Nesse sentido, Lapso Temporal terá uma seção específica que é o Laboratório Analógico, em que a fotografia coloca enquanto documento, somada a cartas, ofícios, matérias de jornais e negativos, arquivos abertos para pesquisa em diversos campos de estudo. Um dos propósitos da exposição é contar histórias e criar novas narrativas. É um rito. Fotografias que registram culturas africanas e a diáspora, que trazem uma outra ideia de temporalidade. Não linear. Uma fotografia, diferentes pessoas, cada uma com uma forma de pensar o mundo, e elas se conectam à leitura da imagem.

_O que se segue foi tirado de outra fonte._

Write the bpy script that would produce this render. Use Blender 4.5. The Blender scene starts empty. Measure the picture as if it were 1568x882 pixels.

“A gente já percebeu muitas pessoas olharem as fotos no Benin e se reconhecerem nelas”. “Essa criança aqui sou eu!”. Isso aconteceu de fato e virou um poema, escrito pelo poeta nascido e criado no bairro Nordeste de Amaralina, Milsoul Santos, em que fala “Eu também sou do Benin”. Acreditamos que isso ocorrerá muito. Além de imaginarmos que algumas pessoas vão reconhecer coisas que nós da curadoria não reconhecemos de forma objetiva, mas subjetiva. Essa perspectiva nos levou a duplicarmos a quantidade de imagens previstas inicialmente”, conta Krucken.

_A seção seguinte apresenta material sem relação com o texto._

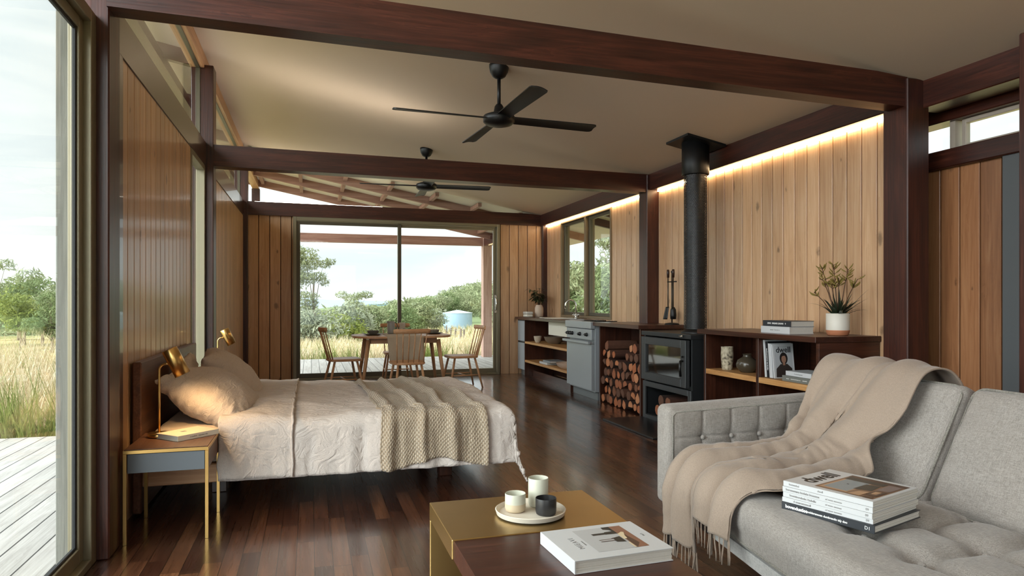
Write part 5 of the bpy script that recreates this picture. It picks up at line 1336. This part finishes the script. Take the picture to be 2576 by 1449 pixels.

Além da exposição na Casa do Benin, Lapso Temporal ocupará também as ruas do Centro Histórico, com lambes que convidam os transeuntes a adentrar a Casa. Durante toda a exposição, que vai de 01 de agosto até 16 de dezembro, ocorrerão algumas ATIVAÇÕES: colagem de lambe, oficinas de escrita com imagens e Creollage; rodas de conversas com Arlete Soares e convidados; encontros e ações de mediação cultural.

“A exposição nasce com o desejo de ativar um espaço de diálogo e de novos encontros, e por isso, nós (a equipe curatorial) agradecemos muito a Chicco Assis e Igor Gonçalves pelo convite”, finaliza Krucken. Lapso Temporal – Casa do Benin, 35 anos é uma realização da Fundação Gregório de Mattos, Goli Guerreiro e Acervo Arlete Soares, com financiamento da Fundação Gregório de Mattos, Secretaria Municipal de Cultura, Prefeitura de Salvador.